Beispiel: BGH vom 18.1.2012 – I ZR 170/10 – Betriebskrankenkasse = GRUR 2012, 288; EuGH vom 3.10.2013 – C-59/12 – BKK Mobil Oil = WRP 2013, 1454
Sachverhalt: Die Betriebskrankenkasse BKK, eine Körperschaft des öffentlichen Rechts, veröffentlicht im Internet einen Text, der die Versicherten davon abbringen soll, die Krankenversicherung zu wechseln. Dieser Text enthält irreführende Angaben (§ 3 Abs. 1 i. V. m. § 5 Abs. 1 UWG). Die Zentrale zur Bekämpfung unlauteren Wettbewerbs (§ 8 Abs. 3 Nr. 2 UWG) verlangt von BKK Unterlassung gem. § 8 Abs. 1 S. 1 Alt. 2 UWG. BKK vertritt die Ansicht, der Text im Internet sei keine geschäftliche Handlung, sie selbst kein Unternehmen i. S. v. § 2 Abs. 1 Nr. 1 UWG (Nr. 2 RegE). Ist das richtig?

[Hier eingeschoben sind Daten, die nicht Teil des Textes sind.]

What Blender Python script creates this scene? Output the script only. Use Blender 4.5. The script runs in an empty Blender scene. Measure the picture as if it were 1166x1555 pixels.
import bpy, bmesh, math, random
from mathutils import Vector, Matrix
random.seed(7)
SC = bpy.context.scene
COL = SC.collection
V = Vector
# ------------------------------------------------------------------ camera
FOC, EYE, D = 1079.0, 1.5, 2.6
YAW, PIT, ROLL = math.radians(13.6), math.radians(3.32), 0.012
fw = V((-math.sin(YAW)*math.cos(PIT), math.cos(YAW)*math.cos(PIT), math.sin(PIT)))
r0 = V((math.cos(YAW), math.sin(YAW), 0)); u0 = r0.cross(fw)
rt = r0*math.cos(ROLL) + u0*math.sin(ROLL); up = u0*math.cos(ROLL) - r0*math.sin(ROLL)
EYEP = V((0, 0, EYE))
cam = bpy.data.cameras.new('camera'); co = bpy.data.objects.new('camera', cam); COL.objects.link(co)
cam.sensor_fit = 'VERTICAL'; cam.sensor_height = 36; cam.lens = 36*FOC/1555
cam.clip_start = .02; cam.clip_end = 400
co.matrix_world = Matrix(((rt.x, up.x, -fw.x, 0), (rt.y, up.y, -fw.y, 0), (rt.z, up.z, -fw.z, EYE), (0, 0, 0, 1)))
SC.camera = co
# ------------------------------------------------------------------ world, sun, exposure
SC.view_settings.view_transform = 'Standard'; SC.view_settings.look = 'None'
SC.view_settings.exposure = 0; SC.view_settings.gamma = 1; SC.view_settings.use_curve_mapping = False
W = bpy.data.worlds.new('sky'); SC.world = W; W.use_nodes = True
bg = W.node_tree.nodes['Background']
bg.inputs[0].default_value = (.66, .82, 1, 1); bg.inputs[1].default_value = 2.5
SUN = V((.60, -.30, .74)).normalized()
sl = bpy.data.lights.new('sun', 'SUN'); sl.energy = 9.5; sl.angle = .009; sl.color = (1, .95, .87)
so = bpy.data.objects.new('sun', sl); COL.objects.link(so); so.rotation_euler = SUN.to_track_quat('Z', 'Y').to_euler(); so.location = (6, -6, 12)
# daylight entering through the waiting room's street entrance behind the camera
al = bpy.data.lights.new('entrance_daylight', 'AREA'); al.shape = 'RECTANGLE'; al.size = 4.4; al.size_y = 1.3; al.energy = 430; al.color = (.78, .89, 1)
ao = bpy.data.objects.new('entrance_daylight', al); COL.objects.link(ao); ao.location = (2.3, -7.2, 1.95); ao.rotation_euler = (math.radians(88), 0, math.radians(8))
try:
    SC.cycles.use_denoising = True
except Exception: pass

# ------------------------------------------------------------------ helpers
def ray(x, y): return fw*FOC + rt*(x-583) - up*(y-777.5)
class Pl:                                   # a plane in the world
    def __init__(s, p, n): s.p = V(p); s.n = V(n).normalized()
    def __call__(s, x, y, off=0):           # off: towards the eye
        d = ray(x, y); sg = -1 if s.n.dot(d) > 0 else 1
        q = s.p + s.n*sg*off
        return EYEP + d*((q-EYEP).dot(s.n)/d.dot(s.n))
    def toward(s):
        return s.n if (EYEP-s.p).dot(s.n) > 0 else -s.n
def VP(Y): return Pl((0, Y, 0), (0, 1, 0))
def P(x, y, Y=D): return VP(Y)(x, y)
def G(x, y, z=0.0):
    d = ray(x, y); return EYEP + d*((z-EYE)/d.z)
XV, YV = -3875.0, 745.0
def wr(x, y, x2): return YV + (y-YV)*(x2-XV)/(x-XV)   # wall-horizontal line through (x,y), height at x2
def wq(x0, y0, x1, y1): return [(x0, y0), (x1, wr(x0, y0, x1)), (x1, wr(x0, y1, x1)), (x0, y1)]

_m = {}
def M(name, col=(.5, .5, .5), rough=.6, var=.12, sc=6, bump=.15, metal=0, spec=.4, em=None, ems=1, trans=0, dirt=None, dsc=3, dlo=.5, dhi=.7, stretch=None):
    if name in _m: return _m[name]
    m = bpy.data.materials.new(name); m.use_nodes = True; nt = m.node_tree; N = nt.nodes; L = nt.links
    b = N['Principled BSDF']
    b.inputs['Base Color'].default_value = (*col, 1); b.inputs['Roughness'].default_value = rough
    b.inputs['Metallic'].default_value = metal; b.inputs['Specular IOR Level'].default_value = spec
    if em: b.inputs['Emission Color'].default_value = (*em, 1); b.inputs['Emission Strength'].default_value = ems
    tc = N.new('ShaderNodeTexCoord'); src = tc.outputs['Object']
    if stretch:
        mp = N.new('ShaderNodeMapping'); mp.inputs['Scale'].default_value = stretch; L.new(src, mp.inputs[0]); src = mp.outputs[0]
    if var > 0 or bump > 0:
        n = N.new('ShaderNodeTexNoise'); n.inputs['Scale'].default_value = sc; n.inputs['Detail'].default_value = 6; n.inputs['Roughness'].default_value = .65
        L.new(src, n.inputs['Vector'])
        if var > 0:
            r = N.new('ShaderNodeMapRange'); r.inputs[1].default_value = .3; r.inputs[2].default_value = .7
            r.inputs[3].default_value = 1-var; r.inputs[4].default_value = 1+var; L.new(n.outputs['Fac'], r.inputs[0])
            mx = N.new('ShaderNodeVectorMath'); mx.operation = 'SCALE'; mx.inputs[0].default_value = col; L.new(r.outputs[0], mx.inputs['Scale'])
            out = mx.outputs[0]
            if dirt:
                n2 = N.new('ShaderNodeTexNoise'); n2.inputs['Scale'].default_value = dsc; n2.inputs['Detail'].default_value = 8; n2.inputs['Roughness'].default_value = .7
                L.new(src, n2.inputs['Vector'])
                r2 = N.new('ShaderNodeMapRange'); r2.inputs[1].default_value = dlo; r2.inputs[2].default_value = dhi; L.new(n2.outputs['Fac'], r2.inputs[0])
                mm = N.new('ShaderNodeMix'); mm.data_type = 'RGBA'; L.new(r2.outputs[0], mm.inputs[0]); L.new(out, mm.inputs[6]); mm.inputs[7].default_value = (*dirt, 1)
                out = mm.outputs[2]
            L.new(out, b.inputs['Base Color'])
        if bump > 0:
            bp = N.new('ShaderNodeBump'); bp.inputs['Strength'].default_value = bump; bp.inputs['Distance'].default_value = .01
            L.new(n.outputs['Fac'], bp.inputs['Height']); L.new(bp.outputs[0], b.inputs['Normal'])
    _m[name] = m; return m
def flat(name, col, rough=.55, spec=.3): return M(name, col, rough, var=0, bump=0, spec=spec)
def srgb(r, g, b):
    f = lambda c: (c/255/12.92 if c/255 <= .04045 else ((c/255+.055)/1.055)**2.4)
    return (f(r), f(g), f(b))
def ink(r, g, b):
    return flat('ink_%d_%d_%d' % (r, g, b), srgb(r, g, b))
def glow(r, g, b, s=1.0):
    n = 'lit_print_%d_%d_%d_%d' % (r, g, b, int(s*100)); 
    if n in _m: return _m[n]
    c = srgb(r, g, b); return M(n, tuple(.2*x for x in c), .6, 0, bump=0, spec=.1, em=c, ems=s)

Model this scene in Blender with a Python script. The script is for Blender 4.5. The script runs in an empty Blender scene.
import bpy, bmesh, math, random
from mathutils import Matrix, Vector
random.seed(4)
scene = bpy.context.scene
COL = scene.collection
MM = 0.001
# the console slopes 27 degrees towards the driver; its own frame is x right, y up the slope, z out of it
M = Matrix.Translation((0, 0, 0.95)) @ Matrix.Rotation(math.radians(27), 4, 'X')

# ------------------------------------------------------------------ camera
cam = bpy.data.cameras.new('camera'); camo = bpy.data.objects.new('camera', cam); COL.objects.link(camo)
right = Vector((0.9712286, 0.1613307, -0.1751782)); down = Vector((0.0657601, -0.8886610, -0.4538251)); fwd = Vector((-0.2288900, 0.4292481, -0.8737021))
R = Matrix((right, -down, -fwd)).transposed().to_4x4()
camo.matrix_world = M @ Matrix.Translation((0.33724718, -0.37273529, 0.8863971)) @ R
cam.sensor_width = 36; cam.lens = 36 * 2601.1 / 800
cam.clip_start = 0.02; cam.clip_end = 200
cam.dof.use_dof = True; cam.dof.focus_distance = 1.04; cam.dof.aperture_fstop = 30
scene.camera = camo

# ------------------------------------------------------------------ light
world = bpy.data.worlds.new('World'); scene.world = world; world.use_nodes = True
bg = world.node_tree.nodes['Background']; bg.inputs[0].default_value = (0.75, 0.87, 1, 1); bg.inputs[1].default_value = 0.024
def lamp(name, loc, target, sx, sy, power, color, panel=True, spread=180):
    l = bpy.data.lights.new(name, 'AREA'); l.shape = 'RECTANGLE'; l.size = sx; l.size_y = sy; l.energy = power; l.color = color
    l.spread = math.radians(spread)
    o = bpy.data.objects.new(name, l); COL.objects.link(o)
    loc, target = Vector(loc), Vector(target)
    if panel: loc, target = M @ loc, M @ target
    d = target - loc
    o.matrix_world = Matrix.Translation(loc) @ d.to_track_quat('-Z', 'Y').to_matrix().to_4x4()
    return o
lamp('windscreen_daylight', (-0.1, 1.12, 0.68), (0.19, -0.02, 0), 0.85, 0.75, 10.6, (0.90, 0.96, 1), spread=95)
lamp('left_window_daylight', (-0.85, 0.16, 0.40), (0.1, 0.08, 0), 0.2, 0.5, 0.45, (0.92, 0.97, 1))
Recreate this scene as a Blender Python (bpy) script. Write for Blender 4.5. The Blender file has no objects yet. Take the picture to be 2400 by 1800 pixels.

Lösung: Voraussetzung für eine „geschäftliche Handlung“ ist nach der Legaldefinition in § 2 Abs. 1 Nr. 1 UWG (Nr. 2 RegE) u. a. ein Verhalten zugunsten des eigenen oder eines fremden Unternehmens. Fraglich ist, ob BKK ein „Unternehmen“ im Sinn dieser Vorschrift ist. Anders als der Begriff „Unternehmer“ (§ 2 Abs. 1 Nr. 6 UWG (Nr. 8 RegE)) wird der Begriff „Unternehmen“ im UWG nicht definiert. Auch wenn das UWG als „Unternehmen“ oft das Vermögen des Unternehmers bezeichnet (vgl. § 4 Nr. 2, § 8 Abs. 2 UWG), wird ein institutionelles Verständnis dem Begriff im Kontext von § 2 Abs. 1 Nr. 1 UWG (Nr. 2 RegE) nicht gerecht. Der Begriff ist daher wie im Kartellrecht funktional zu verstehen und auf die betroffene Tätigkeit zu beziehen. Dann geht es im vorliegenden Fall um eine wirtschaftliche Tätigkeit, nämlich den Absatz von Versicherungsdienstleistungen. Zudem muss sich die Auslegung an den Begriffen „Unternehmen“ und „Gewerbetreibender“ in Art. 3 Abs. 1 i. V. m. Art. 2 lit. b und d UGP-RL orientieren. Zwar hat es der EuGH im Kartellrecht abgelehnt, die Tätigkeit der gesetzlichen Krankenkassen als wirtschaftliche Tätigkeit einzustufen, und das damit begründet, dass sie einen „rein sozialen Zweck“ verfolgen (EuGH, Poucet und Pistre, Slg. 1993, I 637 Rn. 15, 18). Für die UGP-RL soll dies jedoch nicht ausschlaggebend sein. Hier hat der EuGH entschieden, dass die Kassen zur Erreichung eines hohen Verbraucherschutzniveaus „Gewerbetreibende“ und damit auch „Unternehmen“ i. S. d. UGP-RL sind. Der Text der BKK im Internet ist deshalb eine geschäftliche Handlung.